House debates

Tuesday, 17 June 2014

Adjournment

Tasmanian Wilderness World Heritage Area

8:59 pm

Photo of Mark ButlerMark Butler (Port Adelaide, Australian Labor Party, Shadow Minister for Environment, Climate Change and Water) Share this | Hansard source

This week the Abbott government moves Australia into refined company indeed as it becomes only the third nation, after Tanzania and Oman, to ask the World Heritage Committee to delist a World Heritage property that is listed for natural values—namely, 74,000 hectares of the Tasmanian Wilderness World Heritage Area. The Tasmanian Wilderness World Heritage Area is undeniably one of the jewels in Australia's environmental crown, and for this reason alone it must be protected. But making ill-thought-out attempts to talk down its value also does serious harm to our international reputation. The Tasmanian Wilderness World Heritage Area was first placed on the World Heritage List in 1982 and was extended in 1989, 2010, 2012 and, at the request of the World Heritage Committee, again by the former Labor government in 2013.

This area is just one great example of Australia's enthusiastic membership of the World Heritage system. Australia was the seventh nation to sign the World Heritage Convention 40 years ago this year. In its acceptance of Australia's case to extend the Tasmanian area by 170,000 hectares in 2013, the World Heritage Committee acknowledged that the Tasmanian Wilderness has outstanding universal environmental and cultural value. In contrast, the government has done nothing but talk down the area. In his extraordinary remarks to the forestry industry dinner on 5 March, the Prime Minister said:

It's forest which has been logged, its forest which has been degraded, in some cases, its plantation timber that was actually planted to be logged.

I came to appreciate the forest wasn't just a place of beauty, but it was a source of resources.

But why should we lock up, as some kind of world heritage sanctuary, country which has been logged, degraded or planted for timber?

We have quite enough National Parks, we have quite enough locked up forests already. In fact in an important respect, we have too much locked up forest.

In May I spent two days, along with the former minister for the environment, in the area that the government claims is 'logged, degraded' or 'unworthy', and I did not see widespread degradation. On the contrary, I saw habitat for iconic rare and endangered species such as the Tasmanian devil, the Tasmanian wedge-tailed eagle, the spotted-tailed quoll, the grey goshawk and the myrtle elbow orchid. I saw pristine tracts of old-growth tall eucalypt forest, rainforests, cave systems and moorlands. I saw sites and cultural landscapes of high significance to Aboriginal Tasmanians, including Nanwoon Cave. And I saw extensive tracts of spectacular old-growth forests and rainforests, including trees over 500 years old and over 80 metres tall.
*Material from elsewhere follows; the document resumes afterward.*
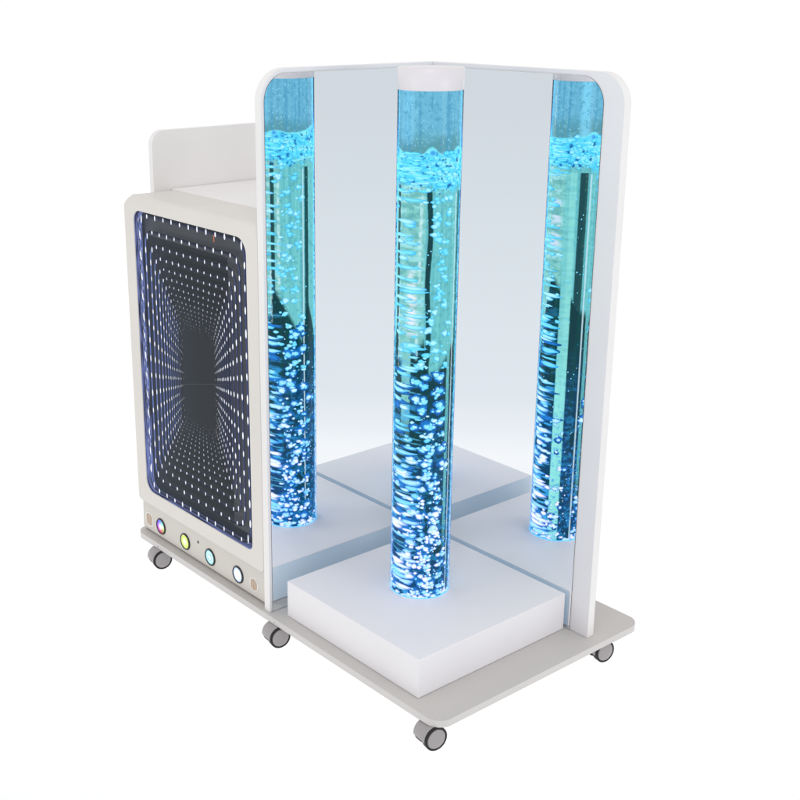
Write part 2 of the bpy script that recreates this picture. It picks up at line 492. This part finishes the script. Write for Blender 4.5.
# 4 foam bubbles and droplets above
for _ in range(330):
    a = random.uniform(-180, 180); z = random.gauss(1.012, .018)
    if z > 1.048 or z < .972: continue
    s = random.uniform(.002, .006); fl = in_lens(a)
    r = random.random()
    blob(a, z, math.degrees(s/RC)*(3.2 if fl else 1.2), s*(.55 if fl else .75), (.02, .42, .82), (.12+.25*r*r, .76+.14*r, 1.0), bulge=.0022)
for a, z in ((-37, 1.047), (22, 1.046), (-118, 1.046), (150, 1.046)):
    blob(a, z, 6.5, .0062, (.16, .72, .98), (.05, .36, .80), bulge=.002, rough=.05)
for _ in range(420):
    a = random.uniform(-180, 180); z = random.uniform(1.06, 1.16); s = random.uniform(.0004, .0013)
    d = random.random() < .4
    blob(a, z, math.degrees(s/RC), s*1.2, (.05, .28, .45) if d else (.15, .5, .7), (.08, .36, .55) if d else (.35, .78, .92), bulge=.0005, rough=.1)
# 5 foot of the column: bright froth
for _ in range(90):
    a = random.uniform(-180, 180); z = PH+abs(random.gauss(.003, .008)); s = random.uniform(.002, .0052)
    blob(a, z, math.degrees(s/RC)*1.5, s*.8, (.02, .28, .85), (.35+.55*random.random(), .85, 1.0))
me = bpy.data.meshes.new('bubbles'); me.from_pydata(BV, [], BF)
a = me.color_attributes.new('col', 'FLOAT_COLOR', 'POINT')
a.data.foreach_set('color', np.concatenate([np.array(BC), np.ones((len(BC), 1))], 1).ravel().astype(np.float32))
bub = link('bubbles', me, attr_emis('bubble_light', 1.08, .1, .15), tube, smooth=True); bub['kind'] = 'stuff'

bm = bmesh.new()
lathe(bm, [(RT, 0.0005), (RT, ZC-PH)], 96)
link_o = from_bm('acrylic_tube', bm, shell_mat('clear_acrylic', ior=1.14), tube, smooth=True)
bm = bmesh.new(); lathe(bm, [(RT-.001, .0001), (RT+.0004, .0001), (RT+.0004, .0012), (RT-.001, .0016)], 96)
from_bm('foot_glow_ring', bm, emis('foot_glow_blue', (.10, .45, 1.0), 1.7), tube)  # added glowing ring that spills blue onto the plinth
bm = bmesh.new()
lathe(bm, [(0, 0), (RT+.0002, 0), (RT+.0004, .0010), (RT+.0004, .0412), (RT-.0006, .0422), (0, .0425)], 96)
from_bm('cap', bm, M_cap, tube, (0, 0, ZC-PH))

# ------------------------------------------------------------------ infinity light cabinet
cab = thing('light_cabinet', 'warm white cabinet with dark dotted light panel and four glowing buttons', 'cabinet', (-.3, -.2, 0))
def P(o):   # parent keeping world coordinates
    o.location = (o.location.x+.3, o.location.y+.2, o.location.z); return o
X0, X1 = -.5765, -.0237
# body behind the front frame
P(slab('body', rrect(X0+.0005, X1-.0005, .0015, .8811, (0, 0, .028, .0185), 10), 'y', -.425, .128, M_cab, cab))
P(slab('tray', rrect(X0+.002, X1-.001, -.333, .120, .003, 4), 'z', .8780, .8823, M_tray, cab, bevel=.0005))
P(slab('side_board', rrect(-.381, .130, .0015, 1.0255, (0, 0, .03, .034), 12), 'x', -.5940, X0-.0006, [M_side, M_side], cab, bevel=.0015))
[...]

But this extension is not just important for the biodiversity it protects. It is also a central component of the historic Tasmanian Forests Agreement. The Tasmanian Forests Agreement, or TFA, is the culmination of years of negotiation between unions, environmental groups and industry, and it put an end to 30 years of bitter conflict between these groups. The TFA supports both the environment, through the World Heritage extension and other reserves, and the forestry industry by guaranteeing a minimum supply of sawlogs and greater access to export markets through cooperation with environmental groups. Any changes to the World Heritage boundary will undermine the stability of the TFA and could put export markets at risk: buyers will simply no longer want to buy timber products from contentious forests.

The Abbott and Hodgman governments have been completely incapable of indicating how this loss of certification for the forestry industry in Tasmania will not impose more pain on the Tasmanian economy. In addition, it has been revealed that the government's own department disagrees with the policy to have the boundaries changed. The environment department's expert analysis shows that less than 10 per cent of the nominated area for delisting—the 74,000 hectares—is 'degraded'. This advice is completely at odds with government claims that the area is unworthy of World Heritage status. Put simply, this attempted delisting puts the government, and Australia as a country, at odds with just about everyone and will not help Tasmania's forestry industry or its economy one bit. In the face of a scathing report from the World Heritage Committee secretariat, the mature course of action, the adult course of action for the government, is to withdraw this misguided application.